Imagine being at a club, losing yourself on the dancefloor, then having the beat stopped, then started, then stopped, again and again and again.
It's their first studio album in over a decade, but listening to it begs the question: did sonicanimation ever need to come back? Adrian Cartwright and Rupert Keiller had a perfectly good legacy thing going, with some catchy, even iconic singles. Now, it's hard to even remember what those annoyingly awesome Technotubbies looked like.

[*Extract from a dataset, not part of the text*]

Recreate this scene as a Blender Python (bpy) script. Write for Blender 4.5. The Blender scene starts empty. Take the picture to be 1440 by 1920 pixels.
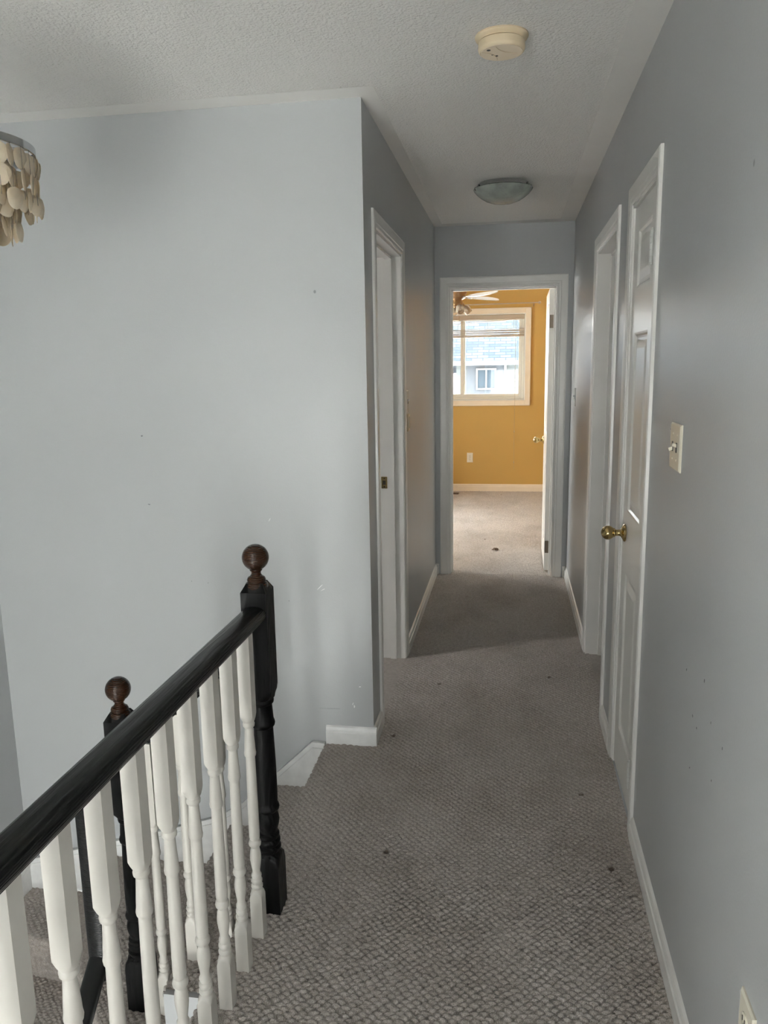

Once More From The Bottom has flashes of greatness jammed in between some of the most irrelevant, grating dance music you're likely to spin, with ideas touched on and pushed away like unwanted redhead cousins. Between the record's first pair – The Message and I Will Be Twisted – you get the full spectrum, everything from Balearic guitar and soulful crooning to drum'n'bass and wobble. After a few middling cuts neither here nor there, Take It From Me appears, the first to feature vocals from Canadian Sexton Blake, and boy it's a dud: “To quote Whitney/You can't take away my dignity”. Really? Twins follows and it's equally as inane and annoying, sounding like a pop cutting left on Aqua's studio floor. Look a little closer and what you discover is that four of these latter tracks are pulled from Electro Social Club, the electronic theatre project of Blake and Keiller. It's cringeworthy cheese and also a little bit cheeky as it's more or less getting passed off as sonicanimation stuff, which it's not.
This creates a jarring listen that is pretty much indigestible as one fluid piece. Imagine being at a club, losing yourself on the dancefloor, then having the beat stopped, then started, then stopped, again and again and again. Once More From The Bottom is that prick flicking the switch.